Mr Rubio - a Florida lawmaker and son of immigrants from Cuba who is equally at ease discussing foreign policy, deficit reduction, his family's compelling narrative or hip-hop music - joins two other Republican first-term senators who are already running: Ted Cruz of Texas, who like Rubio is Cuban-American, and libertarian-leaning Rand Paul from Kentucky.

While Mrs Clinton has few serious challengers from within her party - Vice President Joe Biden and former Maryland governor Martin O'Malley have expressed interest but little else - several more Republicans are considering jumping into the fray, including Wisconsin Governor Scott Walker and former Texas governor Rick Perry.

Should Mr Bush, the son and brother of two former presidents, enter the race as expected, his duel against fellow Floridian Rubio could be one of the more compelling narratives of the 2016 campaign

CLOSING THE GENERATION GAP

Mr Rubio, who often casts his personal arc as the embodiment of the "American Dream", wants to take voters beyond the dynastic Bush-Clinton dynamic that has ruled US politics for much of the last quarter century.

He and his team have telegraphed some of Mr Rubio's themes for the Monday night event in Miami, notably that he is the candidate for a "new American century."

Youthful, charismatic, and articulate on several issues, Mr Rubio hopes to transcend the Republican Party's reputation for difficulty in connecting with young, Hispanic or African-American voters.

Mr Rubio, who is hawkish on foreign policy, is a Tea Party favourite with potential to draw conservative votes.

But he angered core conservatives two years ago when he helped craft a historic immigration reform bill that would have provided pathways to citizenship for millions of undocumented workers, a plan he has subsequently backed away from.

HILLARY HITS THE ROAD

Former secretary of state Clinton meanwhile ended years of speculation on Sunday when she finally announced what everyone already knew: her intention to join the race to succeed Barack Obama in the White House and give Democrats a third straight presidential term for the first time in more than half a century.

Mrs Clinton hit the campaign trail Sunday, striking a note of soft humility with her pledge to champion "everyday Americans" - a departure from her hard-as-nails approach in 2008, when she lost her party's nomination to Obama.

Crowding into a minivan, she drove from her New York headquarters toward the crucial midwestern state of Iowa, where she will hold small roundtables with middle-class voters, students and local and state officials beginning Tuesday.

A few hours into the surprise 1,600km journey, the 67-year-old former senator and onetime first lady tweeted a picture of herself meeting a family at a Pennsylvania gas station.

"This was her idea and she has been really excited about it.
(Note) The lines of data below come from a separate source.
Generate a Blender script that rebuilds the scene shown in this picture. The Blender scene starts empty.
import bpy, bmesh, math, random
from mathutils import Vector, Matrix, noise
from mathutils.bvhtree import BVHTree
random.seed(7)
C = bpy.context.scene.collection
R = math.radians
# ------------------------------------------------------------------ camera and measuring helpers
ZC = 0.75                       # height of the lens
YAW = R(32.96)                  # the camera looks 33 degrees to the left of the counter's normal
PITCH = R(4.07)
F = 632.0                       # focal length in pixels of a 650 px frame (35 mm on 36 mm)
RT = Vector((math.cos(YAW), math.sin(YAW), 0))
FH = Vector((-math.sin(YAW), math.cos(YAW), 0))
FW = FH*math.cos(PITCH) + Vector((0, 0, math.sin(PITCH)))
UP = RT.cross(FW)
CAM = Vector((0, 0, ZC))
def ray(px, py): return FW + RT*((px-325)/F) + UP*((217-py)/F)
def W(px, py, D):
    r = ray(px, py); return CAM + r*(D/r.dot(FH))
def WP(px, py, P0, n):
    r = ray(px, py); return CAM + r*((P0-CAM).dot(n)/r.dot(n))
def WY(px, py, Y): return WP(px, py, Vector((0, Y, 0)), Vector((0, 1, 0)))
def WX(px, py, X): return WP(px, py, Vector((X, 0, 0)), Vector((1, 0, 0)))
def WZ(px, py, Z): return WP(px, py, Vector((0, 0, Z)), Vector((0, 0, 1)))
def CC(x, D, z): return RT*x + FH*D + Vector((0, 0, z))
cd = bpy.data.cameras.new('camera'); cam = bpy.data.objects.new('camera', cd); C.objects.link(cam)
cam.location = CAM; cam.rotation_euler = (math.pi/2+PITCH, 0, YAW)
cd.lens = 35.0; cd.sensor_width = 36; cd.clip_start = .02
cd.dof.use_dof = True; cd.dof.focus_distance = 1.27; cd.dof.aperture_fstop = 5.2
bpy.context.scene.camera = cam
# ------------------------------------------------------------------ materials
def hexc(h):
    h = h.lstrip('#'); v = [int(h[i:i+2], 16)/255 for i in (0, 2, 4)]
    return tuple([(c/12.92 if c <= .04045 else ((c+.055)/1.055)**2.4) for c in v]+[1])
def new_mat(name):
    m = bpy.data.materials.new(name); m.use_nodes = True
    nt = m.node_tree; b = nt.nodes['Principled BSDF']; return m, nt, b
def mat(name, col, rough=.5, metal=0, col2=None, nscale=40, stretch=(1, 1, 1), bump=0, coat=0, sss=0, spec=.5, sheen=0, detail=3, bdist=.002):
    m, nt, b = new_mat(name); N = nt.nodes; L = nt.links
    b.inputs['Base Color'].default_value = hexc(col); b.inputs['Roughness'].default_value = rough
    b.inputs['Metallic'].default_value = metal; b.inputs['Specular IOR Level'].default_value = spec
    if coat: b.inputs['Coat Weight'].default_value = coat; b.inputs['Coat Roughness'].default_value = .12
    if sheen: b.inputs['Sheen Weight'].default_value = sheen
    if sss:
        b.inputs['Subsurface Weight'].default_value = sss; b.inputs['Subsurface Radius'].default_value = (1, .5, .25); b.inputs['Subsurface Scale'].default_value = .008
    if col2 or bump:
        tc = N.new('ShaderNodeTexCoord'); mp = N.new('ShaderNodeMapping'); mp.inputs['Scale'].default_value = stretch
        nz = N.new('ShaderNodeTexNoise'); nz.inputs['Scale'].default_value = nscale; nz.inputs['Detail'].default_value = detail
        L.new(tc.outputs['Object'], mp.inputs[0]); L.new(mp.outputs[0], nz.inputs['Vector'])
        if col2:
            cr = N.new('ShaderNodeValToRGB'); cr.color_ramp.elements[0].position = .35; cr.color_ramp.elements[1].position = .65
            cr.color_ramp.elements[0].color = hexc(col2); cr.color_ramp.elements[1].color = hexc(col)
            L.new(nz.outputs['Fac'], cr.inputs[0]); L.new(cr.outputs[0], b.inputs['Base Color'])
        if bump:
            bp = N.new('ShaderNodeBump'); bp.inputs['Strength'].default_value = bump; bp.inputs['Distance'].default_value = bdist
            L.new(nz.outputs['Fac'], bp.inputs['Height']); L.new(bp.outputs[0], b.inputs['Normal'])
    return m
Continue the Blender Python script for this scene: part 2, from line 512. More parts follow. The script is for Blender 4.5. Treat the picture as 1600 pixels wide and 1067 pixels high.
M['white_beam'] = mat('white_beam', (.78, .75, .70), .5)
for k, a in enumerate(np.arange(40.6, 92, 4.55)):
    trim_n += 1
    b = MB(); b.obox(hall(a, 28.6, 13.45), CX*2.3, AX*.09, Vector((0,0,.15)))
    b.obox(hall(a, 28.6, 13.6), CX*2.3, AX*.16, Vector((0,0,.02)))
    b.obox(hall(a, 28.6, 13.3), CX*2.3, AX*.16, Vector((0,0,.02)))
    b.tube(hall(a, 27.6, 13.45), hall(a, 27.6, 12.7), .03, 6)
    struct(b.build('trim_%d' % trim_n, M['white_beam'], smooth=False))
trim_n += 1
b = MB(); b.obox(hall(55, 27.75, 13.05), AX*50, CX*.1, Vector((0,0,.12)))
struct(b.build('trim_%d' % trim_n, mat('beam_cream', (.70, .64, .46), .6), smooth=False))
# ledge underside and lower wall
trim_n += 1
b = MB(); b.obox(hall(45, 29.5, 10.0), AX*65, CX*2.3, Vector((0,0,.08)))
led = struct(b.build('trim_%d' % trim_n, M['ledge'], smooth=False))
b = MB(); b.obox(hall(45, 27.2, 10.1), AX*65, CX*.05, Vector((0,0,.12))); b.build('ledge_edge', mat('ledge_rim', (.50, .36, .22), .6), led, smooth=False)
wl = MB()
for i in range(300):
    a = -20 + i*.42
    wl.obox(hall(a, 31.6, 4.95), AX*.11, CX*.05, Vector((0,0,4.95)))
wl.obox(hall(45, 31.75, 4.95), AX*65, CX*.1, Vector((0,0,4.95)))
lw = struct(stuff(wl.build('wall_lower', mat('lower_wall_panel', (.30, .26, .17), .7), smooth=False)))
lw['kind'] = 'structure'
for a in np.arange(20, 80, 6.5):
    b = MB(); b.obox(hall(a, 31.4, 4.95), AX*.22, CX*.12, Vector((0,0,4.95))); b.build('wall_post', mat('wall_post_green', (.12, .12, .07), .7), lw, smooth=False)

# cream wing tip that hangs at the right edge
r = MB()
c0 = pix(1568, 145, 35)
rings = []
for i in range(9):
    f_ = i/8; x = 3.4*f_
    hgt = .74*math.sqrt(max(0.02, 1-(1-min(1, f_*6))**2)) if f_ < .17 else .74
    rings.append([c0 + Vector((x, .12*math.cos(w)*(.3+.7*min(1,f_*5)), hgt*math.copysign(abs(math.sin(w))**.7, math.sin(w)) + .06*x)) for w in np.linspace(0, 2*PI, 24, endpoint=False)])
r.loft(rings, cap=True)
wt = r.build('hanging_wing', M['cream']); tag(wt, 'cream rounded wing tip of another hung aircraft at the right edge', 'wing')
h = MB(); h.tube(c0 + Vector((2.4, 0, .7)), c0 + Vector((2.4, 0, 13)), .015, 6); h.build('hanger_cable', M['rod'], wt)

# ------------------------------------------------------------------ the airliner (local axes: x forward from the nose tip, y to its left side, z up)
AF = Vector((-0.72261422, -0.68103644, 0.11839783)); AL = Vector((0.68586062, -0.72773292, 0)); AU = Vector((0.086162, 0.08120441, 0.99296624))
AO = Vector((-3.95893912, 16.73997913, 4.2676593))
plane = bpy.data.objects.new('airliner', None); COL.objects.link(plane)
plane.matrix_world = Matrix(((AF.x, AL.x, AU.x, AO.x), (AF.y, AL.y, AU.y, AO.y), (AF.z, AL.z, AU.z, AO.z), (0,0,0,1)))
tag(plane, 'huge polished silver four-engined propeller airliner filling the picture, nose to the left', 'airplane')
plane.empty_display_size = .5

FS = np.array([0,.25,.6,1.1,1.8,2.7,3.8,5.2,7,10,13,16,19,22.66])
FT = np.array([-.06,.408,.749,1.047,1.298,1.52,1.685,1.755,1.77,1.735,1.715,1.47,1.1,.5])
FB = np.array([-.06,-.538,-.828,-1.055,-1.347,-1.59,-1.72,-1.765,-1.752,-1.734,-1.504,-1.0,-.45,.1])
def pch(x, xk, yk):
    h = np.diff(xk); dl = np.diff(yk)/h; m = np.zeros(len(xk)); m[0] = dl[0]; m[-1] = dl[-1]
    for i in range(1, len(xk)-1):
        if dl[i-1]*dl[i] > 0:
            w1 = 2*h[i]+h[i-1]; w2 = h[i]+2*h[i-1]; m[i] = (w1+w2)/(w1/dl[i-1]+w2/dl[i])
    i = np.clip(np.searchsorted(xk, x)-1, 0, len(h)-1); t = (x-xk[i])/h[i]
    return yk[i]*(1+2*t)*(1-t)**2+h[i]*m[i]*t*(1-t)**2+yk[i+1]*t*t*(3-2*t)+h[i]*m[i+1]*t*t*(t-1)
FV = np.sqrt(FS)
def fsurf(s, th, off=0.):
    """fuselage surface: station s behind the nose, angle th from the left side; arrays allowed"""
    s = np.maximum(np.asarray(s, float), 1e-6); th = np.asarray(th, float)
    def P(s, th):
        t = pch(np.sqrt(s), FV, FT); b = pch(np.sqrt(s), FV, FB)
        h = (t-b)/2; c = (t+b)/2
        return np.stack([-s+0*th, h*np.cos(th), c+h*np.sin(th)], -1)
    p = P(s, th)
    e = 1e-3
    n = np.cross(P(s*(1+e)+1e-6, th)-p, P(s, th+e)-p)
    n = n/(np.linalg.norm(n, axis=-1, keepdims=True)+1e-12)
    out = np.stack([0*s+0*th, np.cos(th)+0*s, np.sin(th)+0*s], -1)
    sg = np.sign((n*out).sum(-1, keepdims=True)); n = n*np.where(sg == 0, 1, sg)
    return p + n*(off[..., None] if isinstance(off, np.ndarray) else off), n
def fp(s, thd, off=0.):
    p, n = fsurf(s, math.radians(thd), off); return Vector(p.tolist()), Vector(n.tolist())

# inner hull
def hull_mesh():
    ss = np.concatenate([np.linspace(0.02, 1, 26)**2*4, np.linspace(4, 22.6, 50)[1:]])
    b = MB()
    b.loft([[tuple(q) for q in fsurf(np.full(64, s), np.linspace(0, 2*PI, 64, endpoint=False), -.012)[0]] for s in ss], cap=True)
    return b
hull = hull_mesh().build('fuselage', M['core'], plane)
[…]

We've been driving for a good part of today," close Clinton aide Huma Abedin said on a conference call from the road late Sunday.

Mrs Clinton's first major rally and the speech that kicks off her campaign is not expected until May.

"We can't take anything for granted," added Mrs Clinton campaign manager Robby Mook.

"We'll have to fight really hard for every single vote, and that obviously starts in the primaries."

While Mrs Clinton aims to break what she calls the final "glass ceiling" and become the nation's first female commander-in-chief, her Republican rivals want to reverse course from what will be eight years of Obama policies they say have made America weaker and economically stagnant.